Emerging markets see volatile session; Lat-Am mostly widens; Aramco, Israel in spotlight

By Christine Van Dusen

Atlanta, Jan. 8 – Risk sentiment in emerging markets debt improved and flows picked up on Friday morning after oil came off its lows and China removed a circuit breaker on stock trading – which was designed to limit sell-offs.

But later in the session a “surprisingly strong” payrolls report from the United States seemed to be a cue to sell, a London-based trader said.

“What seems evident was that the volume of selling was relatively low versus December and August sell-offs, so positioning by real money seems relatively light, although the Middle East was an exception,” another said.
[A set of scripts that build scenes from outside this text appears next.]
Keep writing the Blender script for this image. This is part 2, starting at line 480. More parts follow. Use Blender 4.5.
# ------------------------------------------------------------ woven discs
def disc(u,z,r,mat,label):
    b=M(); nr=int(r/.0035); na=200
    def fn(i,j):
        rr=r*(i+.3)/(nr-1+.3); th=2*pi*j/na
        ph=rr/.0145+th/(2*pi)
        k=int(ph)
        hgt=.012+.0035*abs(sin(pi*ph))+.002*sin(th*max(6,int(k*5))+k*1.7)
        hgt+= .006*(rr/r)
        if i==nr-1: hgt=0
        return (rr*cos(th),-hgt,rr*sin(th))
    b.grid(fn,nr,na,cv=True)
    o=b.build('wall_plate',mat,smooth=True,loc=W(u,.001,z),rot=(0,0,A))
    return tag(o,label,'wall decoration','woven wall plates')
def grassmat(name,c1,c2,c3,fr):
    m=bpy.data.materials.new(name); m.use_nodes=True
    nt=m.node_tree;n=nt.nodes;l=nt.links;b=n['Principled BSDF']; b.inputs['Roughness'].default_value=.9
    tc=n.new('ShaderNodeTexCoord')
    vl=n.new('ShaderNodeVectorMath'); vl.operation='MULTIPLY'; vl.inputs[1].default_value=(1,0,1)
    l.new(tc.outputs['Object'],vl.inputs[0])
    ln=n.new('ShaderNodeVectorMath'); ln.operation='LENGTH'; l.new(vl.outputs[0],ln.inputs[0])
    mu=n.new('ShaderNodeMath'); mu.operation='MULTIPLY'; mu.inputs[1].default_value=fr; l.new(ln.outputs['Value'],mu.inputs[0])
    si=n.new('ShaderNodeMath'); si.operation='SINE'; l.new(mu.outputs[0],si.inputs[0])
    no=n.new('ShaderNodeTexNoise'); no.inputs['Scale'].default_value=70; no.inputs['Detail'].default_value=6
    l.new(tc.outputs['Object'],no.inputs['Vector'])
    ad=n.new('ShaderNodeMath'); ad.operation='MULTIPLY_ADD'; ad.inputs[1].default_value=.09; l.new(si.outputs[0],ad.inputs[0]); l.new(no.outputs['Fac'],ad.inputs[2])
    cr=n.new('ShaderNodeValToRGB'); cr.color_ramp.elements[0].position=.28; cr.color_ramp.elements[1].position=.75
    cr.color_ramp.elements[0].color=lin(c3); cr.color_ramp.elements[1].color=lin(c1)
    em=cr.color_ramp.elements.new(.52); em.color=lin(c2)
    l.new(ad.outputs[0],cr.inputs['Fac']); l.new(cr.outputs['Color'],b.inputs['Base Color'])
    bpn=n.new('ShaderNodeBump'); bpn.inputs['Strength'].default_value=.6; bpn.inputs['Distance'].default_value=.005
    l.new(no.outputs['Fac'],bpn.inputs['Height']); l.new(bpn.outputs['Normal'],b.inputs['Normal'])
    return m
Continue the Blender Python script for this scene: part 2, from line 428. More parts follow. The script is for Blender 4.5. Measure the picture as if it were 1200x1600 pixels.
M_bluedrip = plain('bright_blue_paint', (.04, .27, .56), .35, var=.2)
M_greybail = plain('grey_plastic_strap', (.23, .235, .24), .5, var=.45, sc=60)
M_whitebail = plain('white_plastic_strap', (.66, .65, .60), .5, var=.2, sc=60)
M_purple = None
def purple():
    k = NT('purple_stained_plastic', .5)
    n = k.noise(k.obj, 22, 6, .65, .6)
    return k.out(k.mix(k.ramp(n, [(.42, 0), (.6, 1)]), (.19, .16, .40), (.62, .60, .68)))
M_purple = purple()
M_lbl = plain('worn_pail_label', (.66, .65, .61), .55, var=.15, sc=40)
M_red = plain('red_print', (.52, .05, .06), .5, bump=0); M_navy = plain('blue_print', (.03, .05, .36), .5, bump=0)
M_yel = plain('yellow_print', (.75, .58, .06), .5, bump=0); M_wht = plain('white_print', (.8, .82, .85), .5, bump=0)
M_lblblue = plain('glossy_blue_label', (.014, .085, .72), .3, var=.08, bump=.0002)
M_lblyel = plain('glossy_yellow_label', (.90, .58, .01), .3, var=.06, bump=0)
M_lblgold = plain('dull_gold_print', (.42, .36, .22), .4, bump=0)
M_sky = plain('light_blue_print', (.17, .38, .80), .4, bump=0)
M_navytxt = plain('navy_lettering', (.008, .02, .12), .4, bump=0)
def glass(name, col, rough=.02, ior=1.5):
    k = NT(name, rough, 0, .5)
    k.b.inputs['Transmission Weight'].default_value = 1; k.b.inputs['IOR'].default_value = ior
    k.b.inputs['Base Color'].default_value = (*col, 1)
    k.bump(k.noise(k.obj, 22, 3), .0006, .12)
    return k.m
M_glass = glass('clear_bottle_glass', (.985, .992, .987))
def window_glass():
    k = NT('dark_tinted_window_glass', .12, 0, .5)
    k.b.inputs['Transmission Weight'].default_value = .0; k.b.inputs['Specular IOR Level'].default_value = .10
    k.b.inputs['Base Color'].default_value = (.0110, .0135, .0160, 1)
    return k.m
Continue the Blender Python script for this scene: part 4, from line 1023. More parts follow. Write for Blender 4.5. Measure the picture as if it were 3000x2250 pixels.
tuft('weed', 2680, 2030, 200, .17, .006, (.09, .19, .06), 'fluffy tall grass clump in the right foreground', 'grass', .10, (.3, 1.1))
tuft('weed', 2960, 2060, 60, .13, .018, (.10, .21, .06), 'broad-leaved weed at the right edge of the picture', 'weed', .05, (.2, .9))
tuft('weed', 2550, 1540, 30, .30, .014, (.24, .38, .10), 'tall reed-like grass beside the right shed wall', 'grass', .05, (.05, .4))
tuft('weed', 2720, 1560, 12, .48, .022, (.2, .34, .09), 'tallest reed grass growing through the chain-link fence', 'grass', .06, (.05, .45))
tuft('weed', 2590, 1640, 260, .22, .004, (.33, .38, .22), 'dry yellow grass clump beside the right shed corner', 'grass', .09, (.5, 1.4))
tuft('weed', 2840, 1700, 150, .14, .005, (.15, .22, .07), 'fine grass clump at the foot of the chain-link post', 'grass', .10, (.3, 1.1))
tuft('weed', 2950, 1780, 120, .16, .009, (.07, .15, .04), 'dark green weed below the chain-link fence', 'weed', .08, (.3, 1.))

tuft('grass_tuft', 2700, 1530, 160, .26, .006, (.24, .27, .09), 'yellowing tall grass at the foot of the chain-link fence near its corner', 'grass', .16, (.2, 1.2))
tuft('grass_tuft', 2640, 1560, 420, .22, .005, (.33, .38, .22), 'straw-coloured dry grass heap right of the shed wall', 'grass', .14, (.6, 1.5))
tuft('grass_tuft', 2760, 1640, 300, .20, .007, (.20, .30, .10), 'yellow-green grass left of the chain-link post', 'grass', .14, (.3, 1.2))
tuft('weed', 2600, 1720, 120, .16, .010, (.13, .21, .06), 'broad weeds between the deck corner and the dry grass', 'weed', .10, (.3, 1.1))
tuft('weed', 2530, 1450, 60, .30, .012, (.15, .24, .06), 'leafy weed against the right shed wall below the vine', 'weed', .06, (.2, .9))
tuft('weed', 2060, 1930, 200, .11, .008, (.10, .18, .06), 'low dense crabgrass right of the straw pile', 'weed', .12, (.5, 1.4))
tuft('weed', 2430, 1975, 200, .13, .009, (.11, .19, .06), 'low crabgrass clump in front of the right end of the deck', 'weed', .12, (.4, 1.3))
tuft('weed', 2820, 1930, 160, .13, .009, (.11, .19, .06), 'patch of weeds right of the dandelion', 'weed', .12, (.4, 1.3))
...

Bonds from Turkey held in “fairly well, with good amounts trading in the Street” on Thursday morning, another trader said. “The volumes have up-ticked in credit default swaps as Street, macro and local-rates traders look to hedge positions. So the relief rally, if we have a viable one, could see a quick squeeze tighter there.”

During the European afternoon, trading of Turkish risk was “terrible,” another trader said. “Bonds hit in the Street, leading to a whippy session, to say the least.”

A few real-money investors did look to buy, but not enough to build a bounce, he said.

“It will be an interesting week ahead, for sure,” he said.

From Latin America, spreads widened and cash prices dropped into the end of Friday, with Brazil's five-year credit default swaps spreads moving to 494 bps from 486 bps.

Mexico's CDS ended at 186 bps from 183 bps, another trader said.

“Cash bonds were well-offered throughout the session, with an increasing number of sellers emerging late in the day,” he said. “Latin American high-yield is again surprisingly firm, which may have more to do with an absence of liquidity than fundamentals.”

Venezuela names mixed

Venezuela's 2027s finished the day at 39.25 from 39 while PDVSA's 2017s ended at 50 from 50.25, the trader said.

“Flows dominated by sellers today, with lighter volumes than expected for a volatile NFP session,” he said. “This week has seen mounting negative sentiment to say the least, but you can never discount the possibility that China could intervene in some way, shape, or form over the weekend and throw markets a life preserver.”

Saudi Arabia in focus

Friday also had investors watching Saudi Arabia, which stayed under pressure as a result of lower oil prices and remained tensely at odds with Iran after the recent execution of a prominent Shiite cleric and the burning of the Saudi embassy in Tehran.

In particular the market’s eye was on Saudi Aramco, the state-owned oil company, which could take the “unprecedented” step of holding an initial public offering, the trader said.

“A decision on the future of Saudi Arabia’s oil producer will be taken in the next few months and could see the listing of some of Aramco’s subsidiaries or the whole parent company,” he said.

Israel seeks issuance

In deal-related news, Israel is looking to issue two tranches of dollar-denominated notes, according to a filing from the sovereign.

Barclays, Citigroup and Goldman Sachs are the bookrunners for the Securities and Exchange Commission-registered deal.

The proceeds will be used for the general purposes of the state.